Sole proprietors are the most numerous businesses in the United States, and they usually own
farms, grocery stores, hotels, and restaurants.
A partnership is a business owned and managed by two or more people. Partnership is
defined as general or limited liability. Under a general partnership, all partners become liable for
the partnership’s debts and obligations. If one partner applies for a bank loan, steals the money,
and flees the country, the remaining partners become liable for the bank loan. A limited liability
partnership restricts liability and helps protect the partners’ assets that he or she does not use
directly in the business.
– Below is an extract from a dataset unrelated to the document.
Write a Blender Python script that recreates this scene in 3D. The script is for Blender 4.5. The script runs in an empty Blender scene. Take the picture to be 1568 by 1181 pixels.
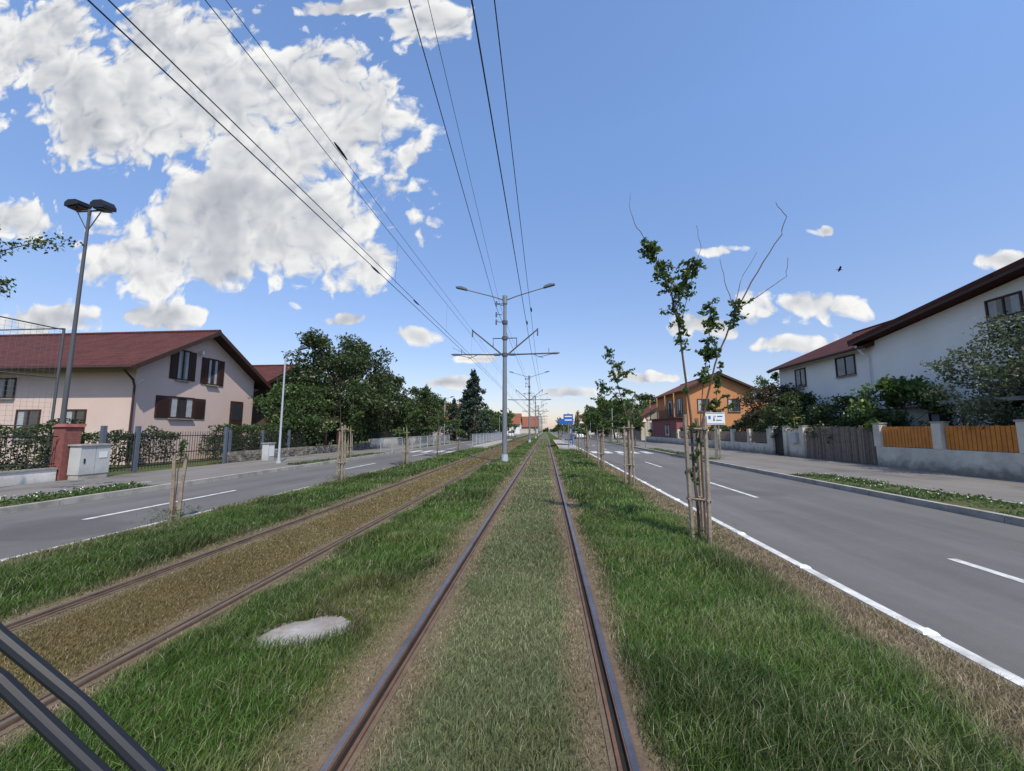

Thus, a partner can only lose assets invested in the partnership while his
or her other assets are protected from creditors. On the other hand, general partnerships do not
have this protection. If a general partnership bankrupts, then creditors can go after a partners’
assets such as the partners’ house, car, personal bank accounts, and other assets. Usual
partnerships are accounting and law firms.
A corporation becomes the last form, and the focus of this chapter. Although corporations
comprise approximately 20% of businesses in the United States, they dominate domestic and
international markets because they enter into all spheres of business activity. Unfortunately,
corporations can become so complex; the management loses sight on its goal of earning profits.
For instance, shareholders represent the owners of the corporation, and they should benefit.
Sometimes corporate managers lose sight of earning profits. Unfortunately, the managers do not
maximize the shareholders’ wealth, maximize share price, or maximize a firm’s value.
However, if a corporation continually earns losses year after year, then the business would fail,
similarly to a proprietorship and partnership.